Wielka Brytania idzie energetyczną drogą... Polski!
Brytyjski rząd rozważa interwencję na rynku energetycznym, aby ograniczyć skutki wzrostu cen energii dla gospodarstw domowych - pisze we wtorek dziennik „Financial Times”. Bez interwencji od kwietnia maksymalny pułap cen dla klientów indywidualnych wzrośnie o ok. 50 proc.
Jak podaje „FT”, najmocniej rozważanym rozwiązaniem jest to, by w przypadku, gdy hurtowe ceny gazu wzrosną powyżej określonego poziomu, koszty dla dostawców energii byłyby pokrywane z budżetu państwa i w ten sposób nie musieliby oni przerzucać kosztów na odbiorców. Propozycja ta - znana jako tymczasowy mechanizm stabilizacji cen - ma taką zaletę, że poniesione z budżetu wydatki mogłyby się w ciągu kilku lat zwrócić, ponieważ firmy energetyczne musiałyby oddawać pieniądze rządowi, gdy ceny hurtowe spadają poniżej ustalonego poziomu.

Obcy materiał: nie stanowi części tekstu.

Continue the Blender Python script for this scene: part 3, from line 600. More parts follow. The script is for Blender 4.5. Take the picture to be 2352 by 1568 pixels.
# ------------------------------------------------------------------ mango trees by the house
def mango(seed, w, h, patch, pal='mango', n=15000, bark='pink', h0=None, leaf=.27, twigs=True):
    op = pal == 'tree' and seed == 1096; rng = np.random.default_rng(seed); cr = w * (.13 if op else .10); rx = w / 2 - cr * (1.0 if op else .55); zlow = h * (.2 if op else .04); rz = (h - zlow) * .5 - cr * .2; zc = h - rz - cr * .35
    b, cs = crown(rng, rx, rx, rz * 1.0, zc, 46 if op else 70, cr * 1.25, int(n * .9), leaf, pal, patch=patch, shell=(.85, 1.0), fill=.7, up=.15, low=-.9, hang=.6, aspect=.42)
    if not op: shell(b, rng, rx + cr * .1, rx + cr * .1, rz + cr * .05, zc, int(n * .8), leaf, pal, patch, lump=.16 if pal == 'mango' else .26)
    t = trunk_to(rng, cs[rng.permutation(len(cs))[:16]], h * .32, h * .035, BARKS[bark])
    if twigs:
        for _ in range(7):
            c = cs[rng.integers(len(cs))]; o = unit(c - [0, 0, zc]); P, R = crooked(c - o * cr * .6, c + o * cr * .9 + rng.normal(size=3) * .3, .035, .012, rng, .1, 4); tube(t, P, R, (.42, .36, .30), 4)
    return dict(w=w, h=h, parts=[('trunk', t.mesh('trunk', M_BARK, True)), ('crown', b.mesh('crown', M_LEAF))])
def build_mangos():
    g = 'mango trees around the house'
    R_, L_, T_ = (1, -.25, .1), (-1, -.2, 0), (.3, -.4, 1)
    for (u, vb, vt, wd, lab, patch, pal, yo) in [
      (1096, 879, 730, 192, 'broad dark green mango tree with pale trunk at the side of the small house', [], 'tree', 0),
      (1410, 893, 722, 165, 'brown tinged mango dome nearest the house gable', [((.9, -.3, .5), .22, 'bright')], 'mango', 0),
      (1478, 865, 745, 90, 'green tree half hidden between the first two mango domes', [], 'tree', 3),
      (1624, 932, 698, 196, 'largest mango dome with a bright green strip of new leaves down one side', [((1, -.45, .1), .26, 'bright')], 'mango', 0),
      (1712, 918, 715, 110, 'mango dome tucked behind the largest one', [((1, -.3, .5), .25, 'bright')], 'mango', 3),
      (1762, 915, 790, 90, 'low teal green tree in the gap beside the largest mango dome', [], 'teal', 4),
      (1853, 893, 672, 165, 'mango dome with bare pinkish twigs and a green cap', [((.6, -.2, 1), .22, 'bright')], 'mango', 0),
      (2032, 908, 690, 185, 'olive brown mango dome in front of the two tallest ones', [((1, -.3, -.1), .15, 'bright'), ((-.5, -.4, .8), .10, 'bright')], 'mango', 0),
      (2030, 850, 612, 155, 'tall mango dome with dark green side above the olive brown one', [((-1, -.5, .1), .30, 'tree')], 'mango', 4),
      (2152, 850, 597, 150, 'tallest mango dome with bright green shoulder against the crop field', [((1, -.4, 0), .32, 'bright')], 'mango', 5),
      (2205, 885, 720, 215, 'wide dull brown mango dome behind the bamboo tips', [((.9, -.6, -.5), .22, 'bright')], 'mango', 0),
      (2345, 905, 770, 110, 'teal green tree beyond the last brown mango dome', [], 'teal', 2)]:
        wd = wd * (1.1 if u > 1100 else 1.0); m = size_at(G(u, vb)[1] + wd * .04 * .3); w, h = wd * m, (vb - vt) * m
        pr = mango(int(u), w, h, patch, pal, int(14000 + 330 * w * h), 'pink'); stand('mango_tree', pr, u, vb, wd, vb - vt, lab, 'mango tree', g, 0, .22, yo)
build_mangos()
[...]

Według dziennika, propozycja ta jest preferowana przez firmy energetyczne, zaś źródła rządowe określiły ją jako prawdopodobną i logiczną. Gazeta pisze, że premier Boris Johnson rozmawia z ministrem finansów Rishim Sunakiem na temat tego, w jaki sposób złagodzić rosnące koszty życia - w dużej mierze będące efektem wzrostu cen energii. Zwłaszcza, że w kwietniu podniesiony zostanie maksymalny pułap cen energii dla odbiorców indywidualnych, wynoszący obecnie wynosi 1277 funtów rocznie, a na początku maja odbędą się wybory lokalne w Anglii, które mogą przesądzić o politycznym losie Johnsona - jeśli do tego czasu utrzyma się on na stanowisku.
Inne potencjalne rozwiązania mają więcej wad. Według „FT” wciąż wchodzi w grę obniżenie VAT na energię z 5 proc. do zera, ale to pomagałoby w równym stopniu najbiedniejszym, jak i zamożnym gospodarstwom domowym. Z koszt udzielania dalszych gwarantowanych przez rząd pożyczek dla firm energetycznych szacowany jest nawet na 20 miliardów funtów, a poza tym niektóre z firm nie byłyby w stanie wziąć na siebie więcej ryzyka kredytowego.
Tymczasem stacja Sky News podała we wtorek, że jeśli obecny maksymalny pułap cen energii podniesiony zostanie zgodnie z formułą obliczaną na podstawie wzrostu cen hurtowych do prawie 2000 funtów, udział energii w całości wydatków gospodarstw domowych zwiększy się do najwyższego poziomu od lat 80.
Przed trwającym od kilku miesięcy wzrostem cen hurtowych gazu, Brytyjczycy przeznaczali na energię średnio 4,2 proc. wydatków. Jeśli maksymalny pułap wzrośnie do ok. 2000 funtów, średni udział energii wydatkach gospodarstw domowych wzrośnie do 5,6 proc., czyli najwyższego poziomu od 1983 r. A jeśli jesienią podniesiony zostanie znowu, do ok. 2400 funtów - jak wynikałoby z wzrostu cen hurtowych - udział ten wyniesie 6,8 proc. i byłby najwyższy od przynajmniej 1970 r., wylicza Sky News.